Friday, December 3, 2010

Final thoughts on A Corpse in the Koryo

Whew, maybe not an ideal pick for holiday reading. A novel about North Korea not being a pick me up. Who could have predicted that besides anyone who watches the news ever.

This is the first book in a series about Inspector O, a policeman in North Korea. His parents died in the war (Korean War?) and his Grandfather was a WWII hero who hated the Communist regime. It broke his grandfather's heart when his older grandson went off to "School" (really the Kim Re-education facilities for youth which they still operate) and came back dedicated to the Great Leader. His grandfather was a carpenter which explains O's obsession with wood. He carries different pieces of wood to sit and fidget with. His boss Pak tells him that people wanted to turn him in for having a subversive habit. Let's take a moment and think about how wack North Korea is.

He also rhapsodizes about sandpaper and how hard it is to get. His grandfather hated sandpaper. Who does carpentry without sandpaper? Apparently it was invented by an American in the 19th century according to the book (Yahoo answers tells me the sanding technique may have been invented by the Chinese but an American first patented the production process. Interesting.)

He is used to having his home and office random searched by the DPRK's shadow security forces.

The story, as I mentioned, is confusing in the beginning. O is asked to take a picture of a car on the highway outside of Pyongyang (come to think of it, since Kim turns out to be connected to it, I'm not sure why he was asked. Or was this Kang's idea? I still don't totally understand this story.)  The camera has no batteries. Also, their office teakettle was stolen (O's inability to ever get a cup of tea is one of the few pieces of humor in the story.) This camera thing turns into an incident which the reader understands less than O even. His boss sends him to Kanggye, then Manpo where he meets Kang who wants him to break into what turns out to be a Military Security base. Why? Also don't totally understand. But then a murdered foreigner (a Finn as it turns out) is found in a room at the Koryo and Kang tells O that Pak wants him to return to Pyongyang.

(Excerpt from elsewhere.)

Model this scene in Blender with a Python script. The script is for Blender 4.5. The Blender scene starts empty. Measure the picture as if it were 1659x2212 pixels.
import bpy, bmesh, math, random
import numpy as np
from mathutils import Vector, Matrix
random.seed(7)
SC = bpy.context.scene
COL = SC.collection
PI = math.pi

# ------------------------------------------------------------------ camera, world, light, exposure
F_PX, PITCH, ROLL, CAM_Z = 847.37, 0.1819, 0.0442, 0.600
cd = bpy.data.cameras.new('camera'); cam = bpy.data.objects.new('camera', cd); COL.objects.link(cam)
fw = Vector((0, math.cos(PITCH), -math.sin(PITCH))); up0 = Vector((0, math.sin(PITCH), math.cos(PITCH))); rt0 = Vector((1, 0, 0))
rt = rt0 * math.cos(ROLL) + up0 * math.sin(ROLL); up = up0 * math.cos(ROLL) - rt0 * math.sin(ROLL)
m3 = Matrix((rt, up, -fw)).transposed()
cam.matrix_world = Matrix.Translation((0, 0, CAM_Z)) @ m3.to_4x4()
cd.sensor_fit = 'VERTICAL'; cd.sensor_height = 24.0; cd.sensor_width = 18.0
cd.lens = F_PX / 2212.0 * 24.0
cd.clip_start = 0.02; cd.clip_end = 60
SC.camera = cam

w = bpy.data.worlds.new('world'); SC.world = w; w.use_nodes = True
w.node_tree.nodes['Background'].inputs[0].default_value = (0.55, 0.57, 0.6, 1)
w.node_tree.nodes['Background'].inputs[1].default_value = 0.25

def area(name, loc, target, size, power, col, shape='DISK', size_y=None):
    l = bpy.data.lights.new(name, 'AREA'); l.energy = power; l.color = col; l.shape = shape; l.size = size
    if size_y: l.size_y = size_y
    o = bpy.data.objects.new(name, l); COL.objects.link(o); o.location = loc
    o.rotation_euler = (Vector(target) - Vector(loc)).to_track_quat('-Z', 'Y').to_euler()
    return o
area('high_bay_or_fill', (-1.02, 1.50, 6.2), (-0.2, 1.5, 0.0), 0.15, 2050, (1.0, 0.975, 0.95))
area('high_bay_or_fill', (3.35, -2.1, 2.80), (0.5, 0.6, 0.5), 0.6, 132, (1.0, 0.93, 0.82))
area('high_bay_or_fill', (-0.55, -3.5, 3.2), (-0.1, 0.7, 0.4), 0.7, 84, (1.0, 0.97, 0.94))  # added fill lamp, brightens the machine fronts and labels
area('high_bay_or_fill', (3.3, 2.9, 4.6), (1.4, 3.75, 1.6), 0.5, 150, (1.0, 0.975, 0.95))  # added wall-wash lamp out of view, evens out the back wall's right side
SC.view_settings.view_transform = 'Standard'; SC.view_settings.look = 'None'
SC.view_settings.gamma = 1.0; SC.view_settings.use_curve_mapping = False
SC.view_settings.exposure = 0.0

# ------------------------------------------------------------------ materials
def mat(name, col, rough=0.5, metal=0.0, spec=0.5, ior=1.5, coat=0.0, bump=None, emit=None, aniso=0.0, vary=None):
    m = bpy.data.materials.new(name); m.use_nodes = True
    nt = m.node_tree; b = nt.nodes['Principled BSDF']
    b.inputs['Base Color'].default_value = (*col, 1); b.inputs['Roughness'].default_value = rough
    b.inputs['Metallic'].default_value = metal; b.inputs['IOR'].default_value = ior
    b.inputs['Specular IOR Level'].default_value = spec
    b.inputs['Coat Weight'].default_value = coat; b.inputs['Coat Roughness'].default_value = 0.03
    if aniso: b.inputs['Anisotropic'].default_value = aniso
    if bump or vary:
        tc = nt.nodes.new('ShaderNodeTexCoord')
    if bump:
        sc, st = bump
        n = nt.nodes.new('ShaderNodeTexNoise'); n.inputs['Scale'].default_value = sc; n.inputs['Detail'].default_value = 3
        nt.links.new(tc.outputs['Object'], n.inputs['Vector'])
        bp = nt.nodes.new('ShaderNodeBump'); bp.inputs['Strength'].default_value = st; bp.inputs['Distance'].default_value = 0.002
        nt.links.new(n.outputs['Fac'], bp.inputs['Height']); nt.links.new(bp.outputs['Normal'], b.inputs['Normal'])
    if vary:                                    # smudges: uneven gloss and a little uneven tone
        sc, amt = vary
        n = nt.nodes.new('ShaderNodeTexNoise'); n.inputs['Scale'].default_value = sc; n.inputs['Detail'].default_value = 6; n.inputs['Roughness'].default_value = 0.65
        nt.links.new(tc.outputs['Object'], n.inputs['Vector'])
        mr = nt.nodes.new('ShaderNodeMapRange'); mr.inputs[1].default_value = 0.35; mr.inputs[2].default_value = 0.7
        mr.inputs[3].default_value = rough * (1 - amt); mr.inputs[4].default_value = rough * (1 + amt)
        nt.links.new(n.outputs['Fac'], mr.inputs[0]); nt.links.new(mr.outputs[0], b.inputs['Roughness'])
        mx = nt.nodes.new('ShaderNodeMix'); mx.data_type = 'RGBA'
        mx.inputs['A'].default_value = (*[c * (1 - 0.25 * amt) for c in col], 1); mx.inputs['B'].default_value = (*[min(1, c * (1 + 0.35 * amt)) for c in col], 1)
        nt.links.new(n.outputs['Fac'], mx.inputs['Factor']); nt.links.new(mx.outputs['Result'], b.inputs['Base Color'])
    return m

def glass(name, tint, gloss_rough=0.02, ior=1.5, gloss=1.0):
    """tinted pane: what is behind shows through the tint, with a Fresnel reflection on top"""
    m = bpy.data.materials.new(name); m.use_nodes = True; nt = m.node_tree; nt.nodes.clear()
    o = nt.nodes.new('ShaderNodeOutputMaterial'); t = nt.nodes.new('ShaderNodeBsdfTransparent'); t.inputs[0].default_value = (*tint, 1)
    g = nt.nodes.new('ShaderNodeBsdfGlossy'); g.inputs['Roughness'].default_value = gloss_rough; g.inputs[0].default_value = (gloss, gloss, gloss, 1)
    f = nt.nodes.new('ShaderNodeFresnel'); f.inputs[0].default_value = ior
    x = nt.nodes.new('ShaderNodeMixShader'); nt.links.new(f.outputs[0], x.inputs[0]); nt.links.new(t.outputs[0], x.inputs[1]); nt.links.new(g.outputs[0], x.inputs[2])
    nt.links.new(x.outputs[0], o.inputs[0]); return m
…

It's at this point in the book where I really started warming up to O. The interviews with MI6 (I am guessing) were kind of confusing (I really don't understand how or why O would be allowed out of the country if he is a lowly Pyongyang detective but maybe that's explained in a future book) but by the end, they helped illuminate O's personality and dry humor. I really like how O keeps "forgetting" to wear his Dear Leader pin. I still don't understand why he wouldn't defect even more than Renko. North Korea give new meaning to shithole.

The dead guy in the Koryo, at any rate, turns out to have been a Finn who is working with Kang on his smuggling information. Kim, the psychotic Military Security leader, also has a car smuggling information. But he hates Kang and his whole department. Kang is trying to sneak his people out. He stays behind so he can get Lena, the Chinese/Finnish operative (or prostitute?), to leave with him. Military Security killed the Finn to send a message to Kang by putting him in the room he had just stayed in with Lena. There's also something about Japan but I didn't totally understand that either. My Asian history is pretty poor like most Westerners. The author mentions most Asians hate Japanese. That's kind of interesting.

By the end, lots of people are dead: Kang, Pak, poor Lena (bludgeoned in the Temple at Hyangsan by...Military Security?), the security officer who was a friend of O's and knew about the smuggling, the desk clerk in Manpo (choked by having his despooled Western porn video shoved down his throat), and maybe Grandma Pak and Kang's daughter, who if not dead is in a labor camp and wishes she were. Who isn't dead is Kim, the man who directly or indirectly killed them all. But, O has set him up to appear he is collaborating with the West by giving them a copy of his passport. Again, what the hell was O doing in Prague?

And the part at the very end after the shootout about O finding a corpse that isn't Kang--does that mean he got away? I think that is what it means. 

The end of the book is dated January, 2003 so this all takes place in 2002 I assume.

I complain about not getting the story but I did like it. Very well put together. Besides what I mentioned above, I don't understand why some people chose to help O. Were they all operatives of Kang? That's hinted at but the desk clerk giving him the bus schedule meant for Kang, I don't really get why he did that. It could also seem like a strange coincidence that everyone O ran into in the mountains seemed to know and have something built by his grandfather but that is where his family lived when O was young I think. The more you know about Korea and its history, the more you'll get out of this.